Libya Devlet Yüksek Konseyinden yapılan yazılı açıklamada, Konseyin, Kahire’de Arap Birliği himayesinde yapılan TM Başkanı Akile Salih, Başkanlık Konseyi Başkanı Muhammed el-Menfi ve Devlet Yüksek Konseyi Başkanı Muhammed Tekale’nin katıldığı 3’lü toplantının ardından yayımlanan ortak bildirideki siyasi çözüme bağlı olduğu ifade edildi.
Kahire’deki 3’lü toplantıda yeni hükümet kurulmasına yönelik mekanizma konusunda ortak anlaşmaya varılmadığı vurgulanan açıklamada, TM’nin Libya Siyasi Anlaşması’na (2015) aykırı olarak tek taraflı adımlar atmaya devam ettiği belirtildi.
“TM’yi yeni bir başarısızlıkla sonuçlanacak ve bölünmüşlüğü derinleştirecek tek taraflı adım atmamaya davet ediyoruz” ifadelerine yer verilen açıklamada, Konseyin üzerinde anlaşmaya varılan mekanizmalar kuruluncaya kadar hiçbir tek taraflı adımı dikkate almayacağı aktarıldı.
TM Başkanı Salih dün, seçim sürecini yönetecek yeni birlik hükümeti kurulması için başbakan adaylarının başvuru sürecinin başladığını duyurmuştu.
Libya’da uluslararası ve yerel kuruluşların defalarca yaptığı çağrılara rağmen parlamento ve devlet başkanlığı seçimleri, seçim kanunları üzerindeki anlaşmazlıklar nedeniyle uzun süredir yapılamadı.
Trablus’taki Devlet Yüksek Konseyi ve ülkenin doğusundaki Tobruk kentinde yer alan Temsilciler Meclisi (TM) altışar üyesinden oluşan Seçim Yasalarını Belirleme (6+6) Komitesi, 6 Haziran 2023’te seçim kanunları üzerinde anlaşmaya vardı.

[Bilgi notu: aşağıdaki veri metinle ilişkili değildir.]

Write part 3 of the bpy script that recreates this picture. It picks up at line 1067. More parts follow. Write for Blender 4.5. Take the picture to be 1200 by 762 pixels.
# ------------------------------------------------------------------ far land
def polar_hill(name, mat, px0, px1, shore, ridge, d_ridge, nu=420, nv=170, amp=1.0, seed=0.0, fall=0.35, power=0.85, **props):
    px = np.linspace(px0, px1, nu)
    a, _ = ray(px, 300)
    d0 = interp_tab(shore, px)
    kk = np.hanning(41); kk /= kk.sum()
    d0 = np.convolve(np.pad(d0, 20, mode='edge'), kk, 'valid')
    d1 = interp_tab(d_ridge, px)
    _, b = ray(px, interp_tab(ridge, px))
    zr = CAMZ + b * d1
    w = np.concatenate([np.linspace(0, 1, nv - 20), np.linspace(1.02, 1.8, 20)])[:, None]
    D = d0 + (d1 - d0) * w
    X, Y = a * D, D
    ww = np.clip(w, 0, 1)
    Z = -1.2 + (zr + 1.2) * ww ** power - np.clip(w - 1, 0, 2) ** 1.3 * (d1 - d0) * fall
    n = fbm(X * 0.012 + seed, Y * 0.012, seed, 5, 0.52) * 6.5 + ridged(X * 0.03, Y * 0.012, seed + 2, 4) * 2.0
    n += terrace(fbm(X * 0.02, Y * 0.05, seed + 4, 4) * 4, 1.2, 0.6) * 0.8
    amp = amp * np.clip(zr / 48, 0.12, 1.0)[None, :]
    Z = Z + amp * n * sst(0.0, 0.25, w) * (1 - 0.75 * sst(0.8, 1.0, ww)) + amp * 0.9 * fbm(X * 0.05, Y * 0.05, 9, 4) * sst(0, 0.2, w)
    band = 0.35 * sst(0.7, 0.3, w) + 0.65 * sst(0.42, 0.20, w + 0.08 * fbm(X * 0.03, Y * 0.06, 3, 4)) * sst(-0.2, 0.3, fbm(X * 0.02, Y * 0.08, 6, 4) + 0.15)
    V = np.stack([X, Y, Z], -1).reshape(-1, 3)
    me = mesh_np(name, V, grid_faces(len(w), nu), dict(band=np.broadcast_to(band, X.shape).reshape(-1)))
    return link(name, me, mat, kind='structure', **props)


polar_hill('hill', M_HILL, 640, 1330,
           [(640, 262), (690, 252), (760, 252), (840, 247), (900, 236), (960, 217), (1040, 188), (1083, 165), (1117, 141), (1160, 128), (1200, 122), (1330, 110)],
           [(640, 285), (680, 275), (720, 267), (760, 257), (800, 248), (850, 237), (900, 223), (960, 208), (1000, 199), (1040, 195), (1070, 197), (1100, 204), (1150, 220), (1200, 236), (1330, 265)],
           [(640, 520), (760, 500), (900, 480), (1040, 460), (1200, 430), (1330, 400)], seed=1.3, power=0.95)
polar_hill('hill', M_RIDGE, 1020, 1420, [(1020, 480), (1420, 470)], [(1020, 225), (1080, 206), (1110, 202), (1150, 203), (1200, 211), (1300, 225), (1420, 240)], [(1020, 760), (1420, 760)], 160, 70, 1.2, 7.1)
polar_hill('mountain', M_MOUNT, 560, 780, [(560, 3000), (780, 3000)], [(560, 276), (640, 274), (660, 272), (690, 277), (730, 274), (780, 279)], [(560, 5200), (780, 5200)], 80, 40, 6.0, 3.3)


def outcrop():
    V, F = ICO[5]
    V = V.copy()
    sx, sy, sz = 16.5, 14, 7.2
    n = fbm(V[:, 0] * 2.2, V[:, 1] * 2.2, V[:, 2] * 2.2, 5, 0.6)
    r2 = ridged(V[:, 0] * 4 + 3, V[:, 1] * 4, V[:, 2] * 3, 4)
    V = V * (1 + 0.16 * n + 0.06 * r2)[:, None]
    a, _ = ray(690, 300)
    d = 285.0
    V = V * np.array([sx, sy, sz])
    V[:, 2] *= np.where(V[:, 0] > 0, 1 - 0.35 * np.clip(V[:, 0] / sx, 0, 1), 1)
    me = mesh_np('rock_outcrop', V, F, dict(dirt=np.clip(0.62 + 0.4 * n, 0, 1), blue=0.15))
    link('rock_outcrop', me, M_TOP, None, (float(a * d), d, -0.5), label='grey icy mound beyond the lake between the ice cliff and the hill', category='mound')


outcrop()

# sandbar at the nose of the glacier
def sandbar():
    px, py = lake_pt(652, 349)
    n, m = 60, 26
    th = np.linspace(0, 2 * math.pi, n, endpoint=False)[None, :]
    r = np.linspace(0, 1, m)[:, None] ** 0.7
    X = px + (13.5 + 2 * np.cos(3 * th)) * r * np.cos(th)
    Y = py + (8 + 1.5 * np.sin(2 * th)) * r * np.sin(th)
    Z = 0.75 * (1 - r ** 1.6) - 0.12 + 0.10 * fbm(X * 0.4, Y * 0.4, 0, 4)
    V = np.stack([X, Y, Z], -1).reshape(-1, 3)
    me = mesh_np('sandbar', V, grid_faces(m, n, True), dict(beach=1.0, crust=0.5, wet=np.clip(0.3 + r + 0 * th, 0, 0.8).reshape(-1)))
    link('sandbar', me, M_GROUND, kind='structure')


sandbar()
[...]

TM, 4 Kasım 2023’te 6+6 Komitenin belirlediği seçim yasalarını onayladığını duyurdu ancak Devlet Yüksek Konseyi TM’yi 6+6 Komitenin belirlediği seçim kanunlarını değiştirmekle itham ederek, yalnız “6+6 Komitenin belirlediği seçim yasalarına bağlı olduğunu” açıkladı.
TM, Devlet Yüksek Konseyinin itirazına rağmen onayladığı seçim kanunlarını resmi gazetede yayımladı ve seçim kanunlarının yürürlüğe girdiğini savundu. İki kurum arasındaki söz konusu anlaşmazlık nedeniyle seçimlerle ilgili süreç başlatılamadı.
İki kurum için en belirgin anlaşmazlık noktası ise devlet başkanlığına adaylık şartları konusunda yaşanıyor.
Devlet Yüksek Konseyi, asker ve çifte vatandaşlığı bulunanların (Halife Hafter) devlet başkanlığı seçimlerinde aday olamayacağını, TM ise bu durumun adaylık için bir engel teşkil etmediği görüşünü savunuyor.